Ramirez promised to use her role as vice president of USG to pressure the university to support all of its students, reminding the crowd the university belongs to the students who pay tuition and help fund the UI.
“Today, we are here not just to protest but to be clear that this is a fight that is far from over,” Ramirez said.
Lina-Maria Murillo offered final words of encouragement, recognizing the work the students had accomplished in organizing the protest and gathering at the Pentacrest and also emphasizing, like Ramirez, that more work will need to be done.
“They’re mad because you all have done it.
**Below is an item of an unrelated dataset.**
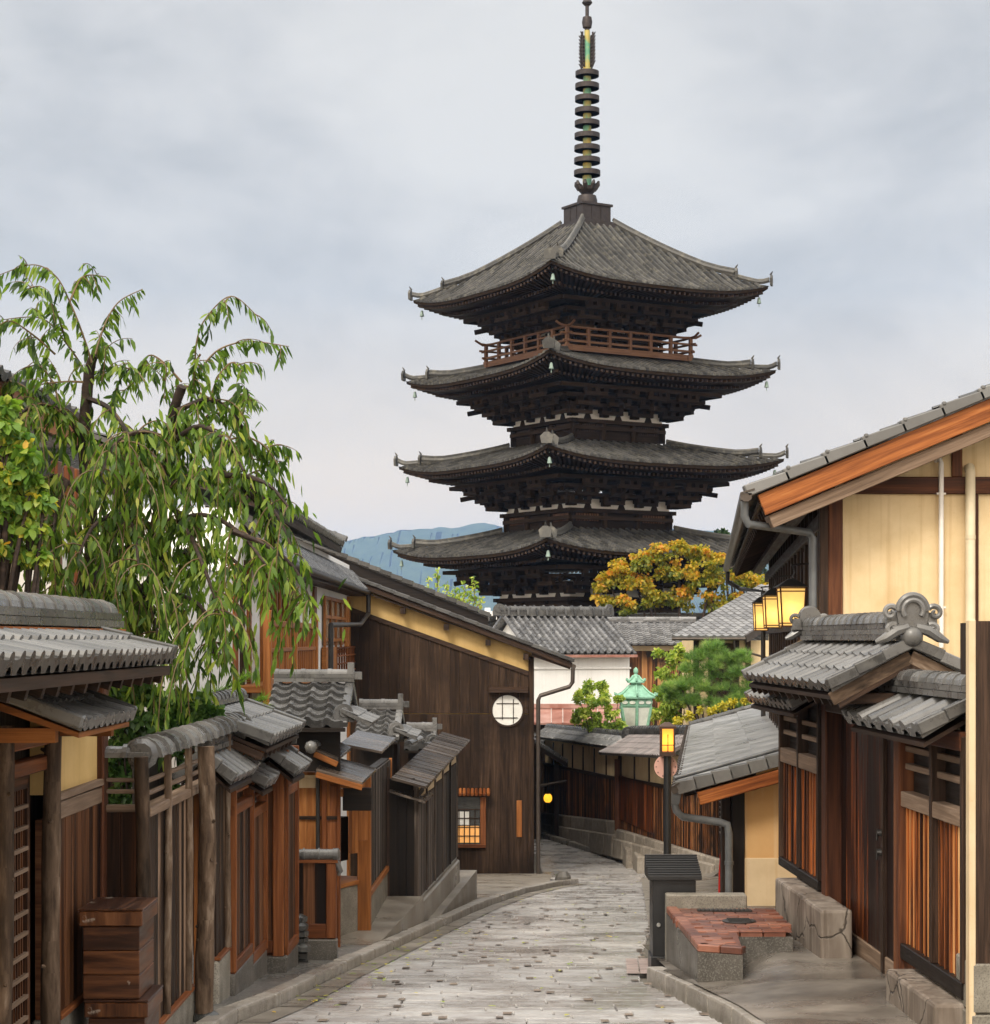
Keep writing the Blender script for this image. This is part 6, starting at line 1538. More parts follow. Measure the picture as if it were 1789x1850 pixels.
def dark_house():
    Y = 38.0; F = Fr(W(632, Y), W(965, Y)); L = F.L; zz = lambda py: Z(py, Y); zg = g(38) - .1; U = lambda px: F.up(px)
    T = thing('gable_house', 'tall dark board gable house with yellow plaster band and round lattice window', 'house', F.p(L / 2, 0, zg))
    top = lambda u: zz(1100) + (zz(1217) - zz(1100)) * (u / U(957)); rl = lambda u: zz(1064) + (zz(1185) - zz(1064)) * (u / U(957))
    m = F.mb(); zs = zz(1290); planks(m, F, 0, U(957), zs + .02, lambda u: top(u) - .04, .235, .03, 0, .003); m.build('upper_boards', MW['dark'], T)
    m = F.mb(); planks(m, F, 0, U(957), zg, zs, .235, .03, .0, .003); m.box(0, L, -.1, -.005, zg, zs); m.build('lower_boards', MW['dark'], T)
    m = F.mb(); m.hexa([(0, -.3, zg), (L, -.3, zg), (L, -.01, zg), (0, -.01, zg)], [(0, -.3, rl(0) + .13), (L, -.3, rl(L) + .1), (L, -.01, rl(L) + .1), (0, -.01, rl(0) + .13)]); m.build('plaster_band', PL_Y, T)
    m = F.mb(); m.hexa([(0, 0, top(0) - .06), (U(957), 0, top(U(957)) - .06), (U(957), .07, top(U(957)) - .06), (0, .07, top(0) - .06)], [(0, 0, top(0) + .05), (U(957), 0, top(U(957)) + .05), (U(957), .07, top(U(957)) + .05), (0, .07, top(0) + .05)]); m.build('band_rail', MW['darkbeam'], T)
    m = F.mb(); m.box(U(955), L, -.1, .09, zg, rl(L) + .02); m.build('corner_post', MW['dark'], T, bevel=.01)
    m = F.mb(); m.box(0, L - .02, -10, -.3, zg, rl(L) - .3); m.build('body_wall', MW['dark'], T)
    # roof falling to the street
    sl = (rl(1) - rl(0)); ur = -1.2; ue = U(1032); zr = rl(ur) + .12; ze = rl(ue) + .06
    m = MB(); o = F.p(ur, .35, zr + .16); d = F.p(ue, .35, ze + .16) - o; tiles(m, o, V3((0, 1, 0)), d, 11.5, d.length, .3, .28, 's', .04, .022, .06)
    d2 = F.p(ur - 4, .35, zr - 1.3) - o; tiles(m, o, V3((0, 1, 0)), d2, 11.5, d2.length, .3, .28, 's', .04, .022, .06, far=True)
    rf = m.build('tiled_roof', T_DARK, T, fix=False)
    m = MB(); a, b = F.p(ur, .36, zr + .09), F.p(ue, .36, ze + .09); m.beam(a, b, .06, .13); m.build('barge_board', MW['darkbeam'], rf)
    m = MB(); n = 20
    for i in range(n): p, q = F.p(ur, .40, zr + .2).lerp(F.p(ue + .03, .40, ze + .2), i / n), F.p(ur, .40, zr + .2).lerp(F.p(ue + .03, .40, ze + .2), (i + 1) / n + .005); m.beam(p, q + V3((0, 0, .015)), .12, .09)
    m.build('verge_tiles', T_DARK, rf, bevel=.01)
    m = MB()
    for px in (729, 807, 882, 950): u = U(px); m.box(F.p(u, 0, 0).x - .06, F.p(u, 0, 0).x + .06, Y * S - .36, Y * S, rl(u) - .12, rl(u) + .02)
    m.build('purlin_end', MW['darkbeam'], rf) ; m = MB()
    for i in range(24):
        yy = Y * S - .3 + i * .46; m.beam((W(960, Y).x, yy, rl(L) + .08), (W(1030, Y).x, yy, ze + .03), .05, .08)
    s0, s1 = F.p(0, .33, rl(0) + .06), F.p(ue, .33, ze + .07); m.hexa([s0 - V3((0, 0, .03)), s1 - V3((0, 0, .03)), s1 + V3((0, 11, -.03)), s0 + V3((0, 11, -.03))], [s0, s1, s1 + V3((0, 11, 0)), s0 + V3((0, 11, 0))])
    m.build('eave_rafters', MW['darkbeam'], rf)
    m = MB(); xe = W(1032, Y).x + .05; m.tube([(xe, Y * S - .4, ze + .06), (xe, Y * S + 11, ze + .06)], .055, 8); m.build('gutter', M_GUT, rf)
    m = MB(); yg = Y * S - .38; xw = W(972, Y).x; m.tube([(xe - .02, yg, ze + .02), (xe - .03, yg, zz(1232)), (xe - .1, yg, zz(1240)), (xw + .05, yg, zz(1256)), (xw, yg, zz(1264)), (xw, yg, zg)], .05, 8); m.build('downpipe', M_GUT, T, smooth=50)
    # round window with lattice
    c = F.p(U(917), .035, zz(1283)); m = MB(); r = .365; n = 36
    m.tube([c, c + F.n * .015], [r, r], n); w = m.build('round_window', M_PAPER, T)
    m = MB()
    for k in range(n):
        a0, a1 = 6.2832 * k / n, 6.2832 * (k + 1) / n; p = lambda a, rr, o: c + F.u * math.cos(a) * rr + V3((0, 0, math.sin(a) * rr)) + F.n * o
        m.face([p(a0, r - .01, .03), p(a1, r - .01, .03), p(a1, r + .035, .03), p(a0, r + .035, .03)], .5); m.face([p(a0, r - .01, .03), p(a1, r - .01, .03), p(a1, r - .01, 0), p(a0, r - .01, 0)], .5); m.face([p(a0, r + .035, .03), p(a1, r + .035, .03), p(a1, r + .035, -.03), p(a0, r + .035, -.03)], .5)
    m.build('window_frame', MW['darkbeam'], w, fix=False)
    m = MB(); s_ = .012
    for du, z0, z1 in ((-.12, -.22, .345), (.14, -.31, .26)): p0 = c + F.u * du; m.beam(p0 + V3((0, -.02, z0)), p0 + V3((0, -.02, z1)), .026, .016)
    for dz, u0, u1 in ((.16, -.26, .27), (-.18, -.31, .24)): p0 = c + V3((0, -.024, dz)); m.beam(p0 + F.u * u0, p0 + F.u * u1, .026, .016)
    m.build('lattice_bar', MW['darkbeam'], w)
    m = F.mb(); m.hexa([(U(883), .03, zz(1249)), (U(954), .03, zz(1249)), (U(954), .22, zz(1251)), (U(883), .22, zz(1251))], [(U(883), .03, zz(1241)), (U(954), .03, zz(1241)), (U(954), .22, zz(1245)), (U(883), .22, zz(1245))]); m.build('window_hood', MW['darkbeam'], T)
    # small grid window with warm light, awning
    m = F.mb(); a, b = U(820), U(878); m.box(a, b, .032, .05, zz(1526), zz(1440)); w2 = m.build('grid_window', M_GLASS, T)
    m = F.mb(); m.box(a + .03, U(866), .052, .056, zz(1522), zz(1492)); m.build('warm_pane', M_WARMW, w2)
    m = F.mb(); m.box(U(828), U(848), .052, .057, zz(1490), zz(1466)); m.build('paper_notice', M_PAPER, w2)
    m = F.mb()
    for i in range(6): u = a + (U(868) - a) * i / 5; m.box(u - .012, u + .012, .056, .08, zz(1526), zz(1462))
    for i in range(5): z = zz(1526) + (zz(1462) - zz(1526)) * i / 4; m.box(a, U(868), .056, .075, z - .01, z + .01)
    m.build('window_bars', MW['darkbeam'], w2)
    m = F.mb(); m.box(a - .03, b + .0, .03, .12, zz(1531), zz(1525)); m.box(U(868), b, .03, .1, zz(1526), zz(1440)); m.build('window_frame', MW['brown'], w2, bevel=.005)
    m = F.mb()
    for i in range(9): u = U(821) + (U(886) - U(821)) * (i + .5) / 9; m.tube([(u, .03, zz(1426)), (u, .30, zz(1434))], .04, 7)
    m.build('bamboo_awning', MW['barge'], T)
    m = F.mb(); m.box(U(933.5), U(943), .035, .06, zz(1512), zz(1446)); tag(m.build('wooden_sign', MW['honey'], bevel=.004), 'long narrow orange wooden board hung upright on the dark gable house', 'sign')
    m = MB(); c = gp(1018, 1594)
    poly = []
    m.lathe([(.0, .26), (.10, .235), (.2, .13), (.23, .0), (.22, -.1)], (c.x, c.y, gw(c.y)), 9, rot=.3, sx=.85, sy=1.1); tag(m.build('rock', ST_DCONC, smooth=25), 'dark wedge-shaped rock standing at the end of the left kerb', 'rock')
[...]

You created those spaces, you did make your voices heard, you did teach each other your history,” Murillo said. “You did that, students did that. And you’re going to do it again!”
Nearing the end of the protest, a single bald eagle flew above the crowd, circling as chants of “We are Hawkeyes, too” echoed across the Pentacrest.
The crowd gathered at the steps of the Old Capital Museum for a final photograph, hundreds of students clustered together in solidarity with signs held high in their hands reading, “diversity makes a university,” “Kick Rocks Kim,” “silence is compliance,” and “Herky says: don’t erase our communities.”
“We will be stronger together than divided,” Pintor-Mendoza said in her concluding speech for the protest. “This is not the end of us. Be prepared. Be a member of your community because your community will support you. We will rely on you as well.”